Would you copy out the whole listing exactly as given?

* DATA EXCERPT:

= = = = =

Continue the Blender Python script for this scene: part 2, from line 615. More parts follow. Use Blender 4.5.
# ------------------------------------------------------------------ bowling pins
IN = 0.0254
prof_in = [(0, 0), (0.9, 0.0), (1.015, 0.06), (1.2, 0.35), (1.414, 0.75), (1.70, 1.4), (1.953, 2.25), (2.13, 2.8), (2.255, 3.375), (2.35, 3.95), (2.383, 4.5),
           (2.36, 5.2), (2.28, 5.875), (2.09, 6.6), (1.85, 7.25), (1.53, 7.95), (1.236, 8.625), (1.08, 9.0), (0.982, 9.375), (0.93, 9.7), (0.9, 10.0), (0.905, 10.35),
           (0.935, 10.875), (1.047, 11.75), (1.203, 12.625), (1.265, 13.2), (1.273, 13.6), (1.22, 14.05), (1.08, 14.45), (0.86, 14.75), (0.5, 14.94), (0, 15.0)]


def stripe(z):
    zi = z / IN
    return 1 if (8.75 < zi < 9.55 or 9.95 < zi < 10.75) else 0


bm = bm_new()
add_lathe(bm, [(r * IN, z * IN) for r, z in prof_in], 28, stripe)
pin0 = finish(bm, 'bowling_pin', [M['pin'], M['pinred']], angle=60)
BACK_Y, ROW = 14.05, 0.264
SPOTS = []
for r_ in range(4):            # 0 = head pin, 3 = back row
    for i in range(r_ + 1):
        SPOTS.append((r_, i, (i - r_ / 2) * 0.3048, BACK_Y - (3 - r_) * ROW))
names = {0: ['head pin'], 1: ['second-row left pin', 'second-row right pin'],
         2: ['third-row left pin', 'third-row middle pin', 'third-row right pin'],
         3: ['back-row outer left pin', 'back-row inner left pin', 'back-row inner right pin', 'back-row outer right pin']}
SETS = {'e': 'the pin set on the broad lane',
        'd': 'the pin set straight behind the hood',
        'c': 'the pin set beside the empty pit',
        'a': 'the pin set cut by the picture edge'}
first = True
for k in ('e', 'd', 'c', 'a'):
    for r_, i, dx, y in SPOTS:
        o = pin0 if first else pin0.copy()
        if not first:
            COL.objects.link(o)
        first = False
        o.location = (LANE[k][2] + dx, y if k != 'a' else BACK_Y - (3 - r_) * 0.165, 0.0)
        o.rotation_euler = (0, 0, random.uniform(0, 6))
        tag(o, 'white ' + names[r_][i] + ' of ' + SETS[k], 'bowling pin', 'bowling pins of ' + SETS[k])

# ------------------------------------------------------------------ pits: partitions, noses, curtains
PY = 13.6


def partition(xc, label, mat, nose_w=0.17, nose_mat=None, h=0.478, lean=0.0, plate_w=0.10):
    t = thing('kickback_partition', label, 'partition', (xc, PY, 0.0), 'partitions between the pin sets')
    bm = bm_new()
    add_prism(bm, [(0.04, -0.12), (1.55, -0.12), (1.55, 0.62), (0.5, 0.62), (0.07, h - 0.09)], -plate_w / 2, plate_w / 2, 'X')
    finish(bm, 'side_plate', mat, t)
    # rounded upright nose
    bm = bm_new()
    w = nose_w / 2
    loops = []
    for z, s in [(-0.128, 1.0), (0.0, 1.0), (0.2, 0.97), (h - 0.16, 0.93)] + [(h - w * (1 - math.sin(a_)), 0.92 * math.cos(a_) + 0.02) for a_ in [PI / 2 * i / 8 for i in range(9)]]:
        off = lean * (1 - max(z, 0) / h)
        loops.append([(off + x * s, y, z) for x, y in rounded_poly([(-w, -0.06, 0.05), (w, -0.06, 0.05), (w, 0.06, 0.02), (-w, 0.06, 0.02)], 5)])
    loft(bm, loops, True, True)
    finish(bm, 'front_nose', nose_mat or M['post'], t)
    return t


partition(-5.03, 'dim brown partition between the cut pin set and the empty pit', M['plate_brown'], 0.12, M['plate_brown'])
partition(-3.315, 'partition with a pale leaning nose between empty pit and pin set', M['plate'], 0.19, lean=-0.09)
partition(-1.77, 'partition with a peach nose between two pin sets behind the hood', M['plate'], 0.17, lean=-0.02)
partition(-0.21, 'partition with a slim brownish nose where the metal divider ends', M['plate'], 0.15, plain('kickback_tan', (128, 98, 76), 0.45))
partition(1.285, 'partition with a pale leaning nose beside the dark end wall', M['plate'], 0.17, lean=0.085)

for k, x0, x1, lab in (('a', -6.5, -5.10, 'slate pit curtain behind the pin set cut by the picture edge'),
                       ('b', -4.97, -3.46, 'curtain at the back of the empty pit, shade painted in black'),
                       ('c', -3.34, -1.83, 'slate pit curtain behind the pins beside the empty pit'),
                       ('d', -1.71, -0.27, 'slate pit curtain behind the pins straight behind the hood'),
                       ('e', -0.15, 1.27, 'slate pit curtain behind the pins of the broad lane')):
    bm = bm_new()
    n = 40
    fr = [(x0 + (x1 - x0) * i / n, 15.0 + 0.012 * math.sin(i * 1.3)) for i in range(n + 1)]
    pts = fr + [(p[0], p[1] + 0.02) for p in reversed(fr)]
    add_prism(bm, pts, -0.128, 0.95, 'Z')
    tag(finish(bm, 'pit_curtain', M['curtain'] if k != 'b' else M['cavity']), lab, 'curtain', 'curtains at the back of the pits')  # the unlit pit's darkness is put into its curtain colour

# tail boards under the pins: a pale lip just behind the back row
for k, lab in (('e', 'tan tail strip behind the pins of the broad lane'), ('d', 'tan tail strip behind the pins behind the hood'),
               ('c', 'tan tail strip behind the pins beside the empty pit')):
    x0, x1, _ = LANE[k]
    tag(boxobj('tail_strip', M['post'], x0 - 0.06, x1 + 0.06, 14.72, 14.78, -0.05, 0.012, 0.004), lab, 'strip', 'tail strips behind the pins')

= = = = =

* EXERCISE ANSWER:
Continue the Blender Python script for this scene: part 2, from line 615. More parts follow. Use Blender 4.5.
# ------------------------------------------------------------------ bowling pins
IN = 0.0254
prof_in = [(0, 0), (0.9, 0.0), (1.015, 0.06), (1.2, 0.35), (1.414, 0.75), (1.70, 1.4), (1.953, 2.25), (2.13, 2.8), (2.255, 3.375), (2.35, 3.95), (2.383, 4.5),
           (2.36, 5.2), (2.28, 5.875), (2.09, 6.6), (1.85, 7.25), (1.53, 7.95), (1.236, 8.625), (1.08, 9.0), (0.982, 9.375), (0.93, 9.7), (0.9, 10.0), (0.905, 10.35),
           (0.935, 10.875), (1.047, 11.75), (1.203, 12.625), (1.265, 13.2), (1.273, 13.6), (1.22, 14.05), (1.08, 14.45), (0.86, 14.75), (0.5, 14.94), (0, 15.0)]


def stripe(z):
    zi = z / IN
    return 1 if (8.75 < zi < 9.55 or 9.95 < zi < 10.75) else 0


bm = bm_new()
add_lathe(bm, [(r * IN, z * IN) for r, z in prof_in], 28, stripe)
pin0 = finish(bm, 'bowling_pin', [M['pin'], M['pinred']], angle=60)
BACK_Y, ROW = 14.05, 0.264
SPOTS = []
for r_ in range(4):            # 0 = head pin, 3 = back row
    for i in range(r_ + 1):
        SPOTS.append((r_, i, (i - r_ / 2) * 0.3048, BACK_Y - (3 - r_) * ROW))
names = {0: ['head pin'], 1: ['second-row left pin', 'second-row right pin'],
         2: ['third-row left pin', 'third-row middle pin', 'third-row right pin'],
         3: ['back-row outer left pin', 'back-row inner left pin', 'back-row inner right pin', 'back-row outer right pin']}
SETS = {'e': 'the pin set on the broad lane',
        'd': 'the pin set straight behind the hood',
        'c': 'the pin set beside the empty pit',
        'a': 'the pin set cut by the picture edge'}
first = True
for k in ('e', 'd', 'c', 'a'):
    for r_, i, dx, y in SPOTS:
        o = pin0 if first else pin0.copy()
        if not first:
            COL.objects.link(o)
        first = False
        o.location = (LANE[k][2] + dx, y if k != 'a' else BACK_Y - (3 - r_) * 0.165, 0.0)
        o.rotation_euler = (0, 0, random.uniform(0, 6))
        tag(o, 'white ' + names[r_][i] + ' of ' + SETS[k], 'bowling pin', 'bowling pins of ' + SETS[k])

# ------------------------------------------------------------------ pits: partitions, noses, curtains
PY = 13.6


def partition(xc, label, mat, nose_w=0.17, nose_mat=None, h=0.478, lean=0.0, plate_w=0.10):
    t = thing('kickback_partition', label, 'partition', (xc, PY, 0.0), 'partitions between the pin sets')
    bm = bm_new()
    add_prism(bm, [(0.04, -0.12), (1.55, -0.12), (1.55, 0.62), (0.5, 0.62), (0.07, h - 0.09)], -plate_w / 2, plate_w / 2, 'X')
    finish(bm, 'side_plate', mat, t)
    # rounded upright nose
    bm = bm_new()
    w = nose_w / 2
    loops = []
    for z, s in [(-0.128, 1.0), (0.0, 1.0), (0.2, 0.97), (h - 0.16, 0.93)] + [(h - w * (1 - math.sin(a_)), 0.92 * math.cos(a_) + 0.02) for a_ in [PI / 2 * i / 8 for i in range(9)]]:
        off = lean * (1 - max(z, 0) / h)
        loops.append([(off + x * s, y, z) for x, y in rounded_poly([(-w, -0.06, 0.05), (w, -0.06, 0.05), (w, 0.06, 0.02), (-w, 0.06, 0.02)], 5)])
    loft(bm, loops, True, True)
    finish(bm, 'front_nose', nose_mat or M['post'], t)
    return t


partition(-5.03, 'dim brown partition between the cut pin set and the empty pit', M['plate_brown'], 0.12, M['plate_brown'])
partition(-3.315, 'partition with a pale leaning nose between empty pit and pin set', M['plate'], 0.19, lean=-0.09)
partition(-1.77, 'partition with a peach nose between two pin sets behind the hood', M['plate'], 0.17, lean=-0.02)
partition(-0.21, 'partition with a slim brownish nose where the metal divider ends', M['plate'], 0.15, plain('kickback_tan', (128, 98, 76), 0.45))
partition(1.285, 'partition with a pale leaning nose beside the dark end wall', M['plate'], 0.17, lean=0.085)

for k, x0, x1, lab in (('a', -6.5, -5.10, 'slate pit curtain behind the pin set cut by the picture edge'),
                       ('b', -4.97, -3.46, 'curtain at the back of the empty pit, shade painted in black'),
                       ('c', -3.34, -1.83, 'slate pit curtain behind the pins beside the empty pit'),
                       ('d', -1.71, -0.27, 'slate pit curtain behind the pins straight behind the hood'),
                       ('e', -0.15, 1.27, 'slate pit curtain behind the pins of the broad lane')):
    bm = bm_new()
    n = 40
    fr = [(x0 + (x1 - x0) * i / n, 15.0 + 0.012 * math.sin(i * 1.3)) for i in range(n + 1)]
    pts = fr + [(p[0], p[1] + 0.02) for p in reversed(fr)]
    add_prism(bm, pts, -0.128, 0.95, 'Z')
    tag(finish(bm, 'pit_curtain', M['curtain'] if k != 'b' else M['cavity']), lab, 'curtain', 'curtains at the back of the pits')  # the unlit pit's darkness is put into its curtain colour

# tail boards under the pins: a pale lip just behind the back row
for k, lab in (('e', 'tan tail strip behind the pins of the broad lane'), ('d', 'tan tail strip behind the pins behind the hood'),
               ('c', 'tan tail strip behind the pins beside the empty pit')):
    x0, x1, _ = LANE[k]
    tag(boxobj('tail_strip', M['post'], x0 - 0.06, x1 + 0.06, 14.72, 14.78, -0.05, 0.012, 0.004), lab, 'strip', 'tail strips behind the pins')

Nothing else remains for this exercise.